Tower of Love was a tour de force of summer music, and deservedly became a foundational pillar of every summer playlist I’ve created ever since.

credit: jimnoir.com
credit: jimnoir.com

 

Released in 2008, Jim Noir’s eponymous second album expanded on this sound, and though it never reached the same heights of his debut, it instantly became my most favourite of his albums. The intro, ‘Welcome Commander Jameson’, reminisces that of ‘Sgt. Peppers Lonely Hearts Club Band’ with the similar use of a reprise towards the end. And songs such as ‘Don’t You Worry (I’ll Be Fine)’ and ‘What You Gonna Do’ built upon the more popular and rockier songs of Tower of Love.

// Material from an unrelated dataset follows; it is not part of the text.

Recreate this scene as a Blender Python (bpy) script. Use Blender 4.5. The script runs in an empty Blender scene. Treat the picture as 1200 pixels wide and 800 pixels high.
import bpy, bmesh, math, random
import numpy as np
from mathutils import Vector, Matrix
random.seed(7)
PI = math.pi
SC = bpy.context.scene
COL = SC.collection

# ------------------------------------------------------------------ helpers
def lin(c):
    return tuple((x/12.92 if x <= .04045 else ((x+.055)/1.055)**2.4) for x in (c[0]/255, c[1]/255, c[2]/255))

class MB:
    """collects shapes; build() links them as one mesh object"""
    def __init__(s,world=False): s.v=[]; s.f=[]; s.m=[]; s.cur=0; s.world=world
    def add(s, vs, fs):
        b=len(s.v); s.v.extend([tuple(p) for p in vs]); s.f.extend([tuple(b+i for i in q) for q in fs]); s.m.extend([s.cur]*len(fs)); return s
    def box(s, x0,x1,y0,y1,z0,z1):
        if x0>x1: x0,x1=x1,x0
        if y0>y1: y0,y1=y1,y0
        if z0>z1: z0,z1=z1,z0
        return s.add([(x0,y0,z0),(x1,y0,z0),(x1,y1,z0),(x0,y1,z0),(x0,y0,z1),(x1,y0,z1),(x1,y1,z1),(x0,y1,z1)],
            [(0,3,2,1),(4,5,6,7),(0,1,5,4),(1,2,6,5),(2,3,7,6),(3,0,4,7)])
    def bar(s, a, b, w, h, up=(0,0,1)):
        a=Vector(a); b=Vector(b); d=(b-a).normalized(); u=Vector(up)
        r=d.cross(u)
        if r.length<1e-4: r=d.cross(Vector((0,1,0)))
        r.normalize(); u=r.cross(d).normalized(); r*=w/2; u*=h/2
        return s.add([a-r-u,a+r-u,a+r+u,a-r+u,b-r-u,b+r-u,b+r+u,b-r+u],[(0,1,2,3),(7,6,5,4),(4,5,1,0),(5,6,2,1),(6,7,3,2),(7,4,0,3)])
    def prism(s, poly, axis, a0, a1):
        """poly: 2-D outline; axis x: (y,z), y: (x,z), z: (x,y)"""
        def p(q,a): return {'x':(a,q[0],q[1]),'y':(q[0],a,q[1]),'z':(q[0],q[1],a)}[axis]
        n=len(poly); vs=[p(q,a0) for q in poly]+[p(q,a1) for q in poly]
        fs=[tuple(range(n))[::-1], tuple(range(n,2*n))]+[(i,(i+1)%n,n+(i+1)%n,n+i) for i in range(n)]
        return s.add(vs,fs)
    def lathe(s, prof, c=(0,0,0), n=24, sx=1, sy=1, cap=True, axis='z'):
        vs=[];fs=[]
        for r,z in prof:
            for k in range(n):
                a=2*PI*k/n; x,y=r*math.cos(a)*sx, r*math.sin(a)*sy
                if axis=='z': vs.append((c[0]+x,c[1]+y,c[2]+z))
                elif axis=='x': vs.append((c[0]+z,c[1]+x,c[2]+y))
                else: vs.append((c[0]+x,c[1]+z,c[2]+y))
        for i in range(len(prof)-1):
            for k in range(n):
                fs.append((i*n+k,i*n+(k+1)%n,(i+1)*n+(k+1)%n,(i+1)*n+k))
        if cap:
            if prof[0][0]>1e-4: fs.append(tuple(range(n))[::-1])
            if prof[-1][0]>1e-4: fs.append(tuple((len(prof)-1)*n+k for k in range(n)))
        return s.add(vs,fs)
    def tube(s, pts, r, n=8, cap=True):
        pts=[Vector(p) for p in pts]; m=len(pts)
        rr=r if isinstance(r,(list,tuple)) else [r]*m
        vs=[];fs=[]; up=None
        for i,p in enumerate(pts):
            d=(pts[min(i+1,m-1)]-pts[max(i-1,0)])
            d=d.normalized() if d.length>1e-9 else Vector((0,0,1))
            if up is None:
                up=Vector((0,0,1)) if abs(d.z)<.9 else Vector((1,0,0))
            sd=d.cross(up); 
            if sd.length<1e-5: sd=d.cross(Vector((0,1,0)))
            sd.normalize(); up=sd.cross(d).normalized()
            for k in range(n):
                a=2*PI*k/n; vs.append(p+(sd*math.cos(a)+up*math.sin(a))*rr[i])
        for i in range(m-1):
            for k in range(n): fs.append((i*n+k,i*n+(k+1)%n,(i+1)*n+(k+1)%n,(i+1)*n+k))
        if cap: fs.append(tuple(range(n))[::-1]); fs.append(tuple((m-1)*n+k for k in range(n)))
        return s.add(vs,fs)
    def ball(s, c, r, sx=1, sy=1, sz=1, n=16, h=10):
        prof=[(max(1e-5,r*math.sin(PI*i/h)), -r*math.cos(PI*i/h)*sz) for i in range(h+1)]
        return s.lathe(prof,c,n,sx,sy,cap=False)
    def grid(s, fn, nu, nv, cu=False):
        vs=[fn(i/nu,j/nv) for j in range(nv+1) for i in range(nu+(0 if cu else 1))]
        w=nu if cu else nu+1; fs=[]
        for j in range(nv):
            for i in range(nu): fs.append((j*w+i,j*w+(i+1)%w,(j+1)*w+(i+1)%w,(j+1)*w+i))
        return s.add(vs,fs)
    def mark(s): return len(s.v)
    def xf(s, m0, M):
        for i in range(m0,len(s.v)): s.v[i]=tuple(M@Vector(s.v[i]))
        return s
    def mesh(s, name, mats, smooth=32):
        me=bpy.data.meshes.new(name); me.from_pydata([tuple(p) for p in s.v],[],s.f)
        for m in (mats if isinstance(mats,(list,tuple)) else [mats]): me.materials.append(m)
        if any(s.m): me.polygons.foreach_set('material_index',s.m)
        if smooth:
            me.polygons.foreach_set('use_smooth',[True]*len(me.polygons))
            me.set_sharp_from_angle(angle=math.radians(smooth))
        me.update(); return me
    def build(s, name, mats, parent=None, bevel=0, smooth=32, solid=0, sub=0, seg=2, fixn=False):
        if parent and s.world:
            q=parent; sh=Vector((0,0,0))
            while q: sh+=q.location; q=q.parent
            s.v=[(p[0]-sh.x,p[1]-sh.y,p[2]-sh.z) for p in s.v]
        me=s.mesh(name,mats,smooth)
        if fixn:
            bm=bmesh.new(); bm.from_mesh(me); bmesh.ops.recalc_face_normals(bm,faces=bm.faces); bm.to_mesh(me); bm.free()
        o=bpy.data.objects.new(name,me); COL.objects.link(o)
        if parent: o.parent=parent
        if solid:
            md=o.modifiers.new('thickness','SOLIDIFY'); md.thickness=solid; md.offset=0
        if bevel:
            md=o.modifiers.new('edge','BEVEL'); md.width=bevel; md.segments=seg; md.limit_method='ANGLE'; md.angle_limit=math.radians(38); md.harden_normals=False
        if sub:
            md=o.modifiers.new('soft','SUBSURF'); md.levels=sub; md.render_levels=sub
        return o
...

But the breakout of that album was ‘Alright’, a fusion between the two and has by far one of the best drum tracks on any song I’ve ever listened too. This song was peculiar, imaginative, indescribable, intriguing - a true description of all the music that Jim had produced. The song layered together impeccably with melodies that would stick in your head for months, a vocoder that haunted the vocals, a bass rhythm that seemed to drive into your soul and the drums that were just perfectly fitted to the track. The music video to this track was positively bewildering, with a Frank Sidebottom inspired puppet trying to rescue its robot friend.

After this, Zooper Dooper dropped in 2010, a short collection of songs that harkened back to the days of Tower of Love, before Jim began to experiment a new way to deliver content to his fans. The Noir Club allowed members to subscribe for a monthly fee, and in return, they were given the latest song that Jim was working on. These songs were eventually released as part of Jimmy’s Show - an album that displayed the way it was created. Each song had its own charm, its own character, from the Hendrix-ish ‘X Marks The Spot’ to The Turtles sounding ‘Sunny’ to ‘The Cheese Of Jim’s Command’ which belongs in the finale of 2001: A Space Odyssey for it’s pure psychedelic effect. There just wasn’t the same mesh as previous works, but the creativity was still present.